The required output is a word-for-word copy of the lines from the line bearing "The Blender Python" through the line bearing "x = at(1846,580,Y=.11).x;", inclusive, and no other lines.

════════

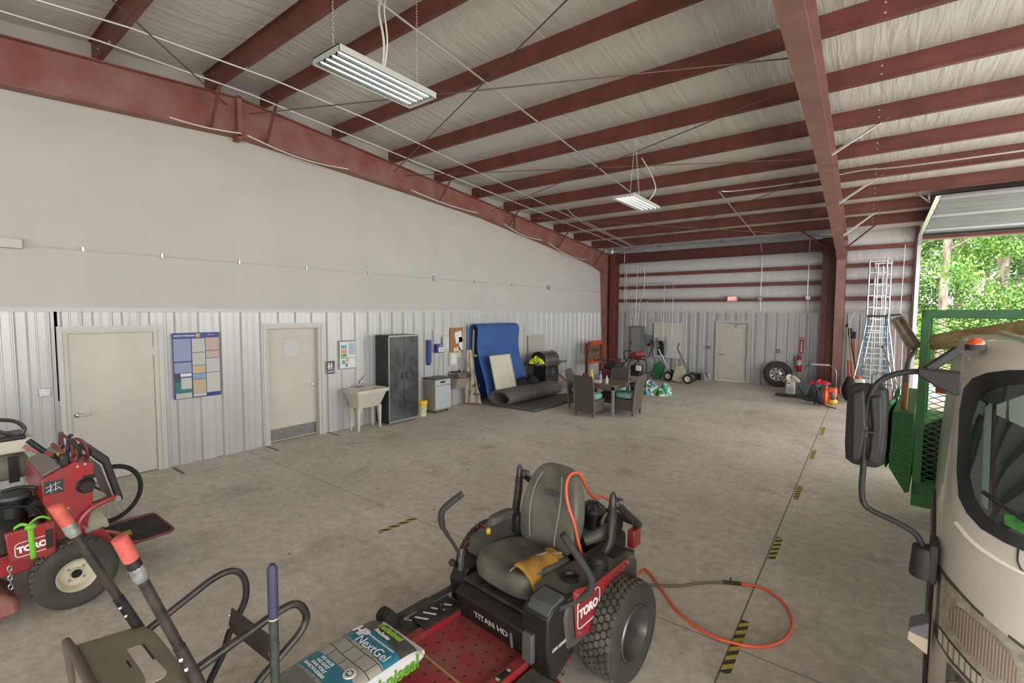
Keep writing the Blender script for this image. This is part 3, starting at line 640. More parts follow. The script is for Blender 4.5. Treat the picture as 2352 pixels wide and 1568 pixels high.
# small grey cabinet (appliance)
ac = thing('small_cabinet', 'waist-high grey metal appliance cabinet with dark top beside the drinking fountain', 'cabinet', (0.0,8.03,0))
GC = mat('pale_blue_grey', (176,184,186), 0.4)
MB().box(0.03,0.40,-0.26,0.26,0.06,0.82).build('body', mat('tan_grey_side', (152,148,138), 0.5, var=0.08), ac, bevel=0.004)
MB().box(0.40,0.425,-0.255,0.255,0.10,0.66).build('cabinet_door', GC, ac, bevel=0.004)
dr = MB().box(0.40,0.422,-0.255,0.255,0.68,0.81).build('control_panel', GC, ac, bevel=0.004)
MB().box(0.42,0.426,-0.09,0.07,0.725,0.77).build('display', BLK, dr, smooth=False)
MB().box(0.01,0.44,-0.275,0.275,0.82,0.85).build('top', mat('dark_top', (76,72,68), 0.4, var=0.2, scale=10), ac, bevel=0.004)
for x, y in ((0.36,-0.2),(0.36,0.2),(0.08,-0.2),(0.08,0.2)): MB().cyl((x,y,0),(x,y,0.06),0.025,n=10).build('foot', BLK, ac)
# wall items
cr_ = thing('card_rack', 'tall blue time card rack fixed to the ribbed wall', 'rack', (0.01,7.92,1.45))
MB().prism([(0.0,0.31),(0.05,0.31),(0.05,-0.2),(0.0,-0.31)], 'y', -0.055, 0.055).build('body', mat('rack_blue', (40,72,136), 0.4), cr_, smooth=False) if False else MB().prism([(-0.06,0.31),(0.06,0.31),(0.06,-0.22),(0.03,-0.31),(-0.04,-0.31),(-0.06,-0.24)], 'x', 0, 0.06).build('body', mat('rack_blue', (40,72,136), 0.4), cr_, smooth=False)
cl = thing('time_clock', 'small blue and white time clock on the ribbed wall', 'clock', (0.01,8.24,1.54))
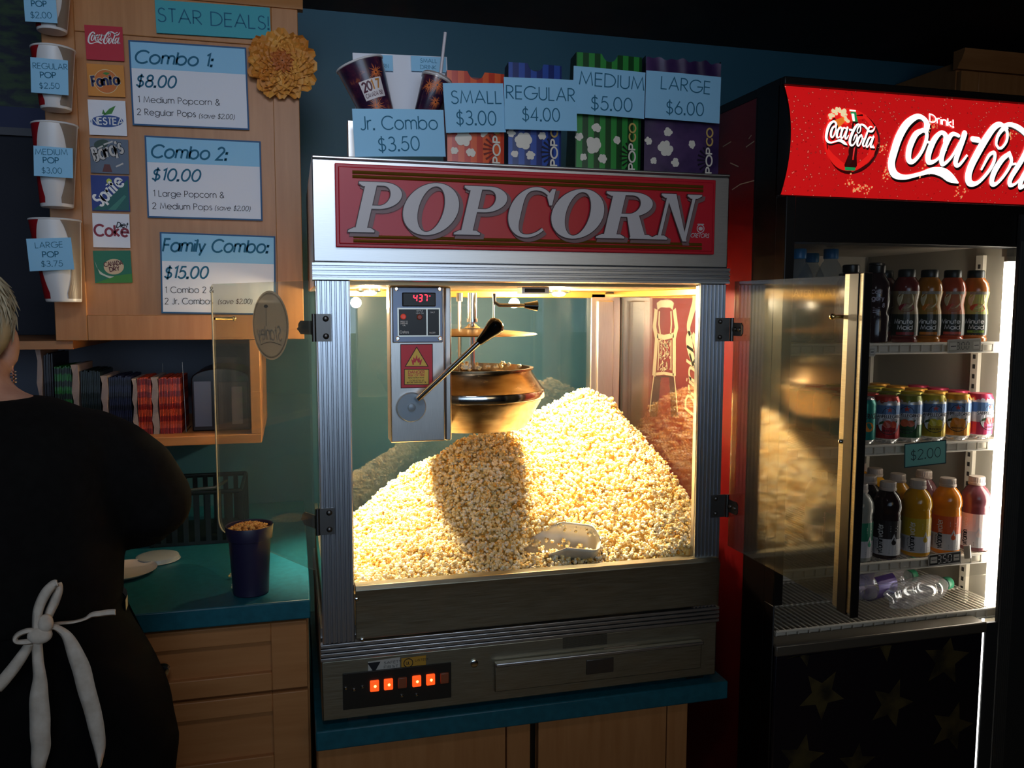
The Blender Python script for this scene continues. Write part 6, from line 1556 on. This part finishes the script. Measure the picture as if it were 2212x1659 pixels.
wj = thing('water_jar', 'x', 'bottle', world=False); wj['label'] = 'bottle with a wide white cap behind the door edge on the top shelf'
obj('bottle_body', MB().lathe([(.03,0),(.034,.004),(.034,.13),(.028,.15),(.024,.156)], (0,0,0), 26), mat('milky_drink', srgb(116,100,104), .25), wj); obj('cap', MB().lathe([(.025,.152),(.026,.154),(.026,.170),(.024,.172),(.002,.172)], (0,0,0), 26), mat('dull_white_cap', srgb(150,144,132), .45), wj)
x = at(1846,580,Y=.11).x; wj.matrix_basis = Matrix.Translation((x+.006,.135,z1+.0006)) @ Matrix.Scale(.95,4)

# ---- bottles lying on the floor of the cooler
zb = IZ0 + .0075
clear2 = pane('clear_water_plastic', (.88,.90,.94), .06, 1.45, 3.6, .12, (.8,.8,.86)); green_cap = mat('green_cap', srgb(24,120,84), .4)
def lying(label, base, neck, r, labcol, group):
    a = Vector(base); b = Vector(neck); ax = b-a; L = ax.length; ax.normalize(); s1 = Vector((-ax.y,ax.x,0)).normalized(); s2 = ax.cross(s1)
    mw = Matrix(((s1.x,s2.x,ax.x,a.x),(s1.y,s2.y,ax.y,a.y),(s1.z,s2.z,ax.z,a.z),(0,0,0,1)))
    root = thing('water_bottle', label, 'bottle', group=group, mw=mw)
    mb = MB(); n = 40; P_ = [(.20,.07),(.55,.03),(.86,.0),(1.0,.06),(1.0,.20),(.95,.22),(1.0,.24),(.95,.27),(1.0,.30),(.96,.33),(1.0,.36),(1.0,.56),(.95,.58),(1.0,.60),(.98,.68),(.80,.80),(.50,.90),(.40,.93),(.40,.97)]
    vs = []
    for i, (k, t) in enumerate(P_):
        for q in range(n):
            an = 2*pi*q/n; rr_ = r*k*(1 - (.14*(.5-.5*cos(5*an)) if i < 4 else 0)); dz = (.05*(.5-.5*cos(5*an)) if i < 4 else 0)
            vs.append((rr_*cos(an), rr_*sin(an), L*(t+dz)))
    mb.add(vs, [(i*n+k, i*n+(k+1)%n, (i+1)*n+(k+1)%n, (i+1)*n+k) for i in range(len(P_)-1) for k in range(n)])
    obj('bottle_body', mb, clear2, root, ang=60); obj('cap', MB().lathe([(r*.44,L*.94),(r*.46,L*.95),(r*.46,L*1.03),(r*.42,L*1.04),(.001,L*1.04)], (0,0,0), 24), green_cap, root)
    mb = MB()
    for q in range(26):
        a0, a1 = -2.6+5.2*q/26, -2.6+5.2*(q+1)/26; mb.add([(r*1.012*sin(a0),-r*1.012*cos(a0),L*.16),(r*1.012*sin(a1),-r*1.012*cos(a1),L*.16),(r*1.012*sin(a1),-r*1.012*cos(a1),L*.50),(r*1.012*sin(a0),-r*1.012*cos(a0),L*.50)], [(0,1,2,3)])
    if labcol: obj('label', mb, mat('lying_label_'+str(int(labcol[2]*999)), labcol, .25, .2), root, sm=False)
    return root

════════

▸ **Written solution**:
The Blender Python script for this scene continues. Write part 6, from line 1556 on. This part finishes the script. Measure the picture as if it were 2212x1659 pixels.
wj = thing('water_jar', 'x', 'bottle', world=False); wj['label'] = 'bottle with a wide white cap behind the door edge on the top shelf'
obj('bottle_body', MB().lathe([(.03,0),(.034,.004),(.034,.13),(.028,.15),(.024,.156)], (0,0,0), 26), mat('milky_drink', srgb(116,100,104), .25), wj); obj('cap', MB().lathe([(.025,.152),(.026,.154),(.026,.170),(.024,.172),(.002,.172)], (0,0,0), 26), mat('dull_white_cap', srgb(150,144,132), .45), wj)
x = at(1846,580,Y=.11).x; wj.matrix_basis = Matrix.Translation((x+.006,.135,z1+.0006)) @ Matrix.Scale(.95,4)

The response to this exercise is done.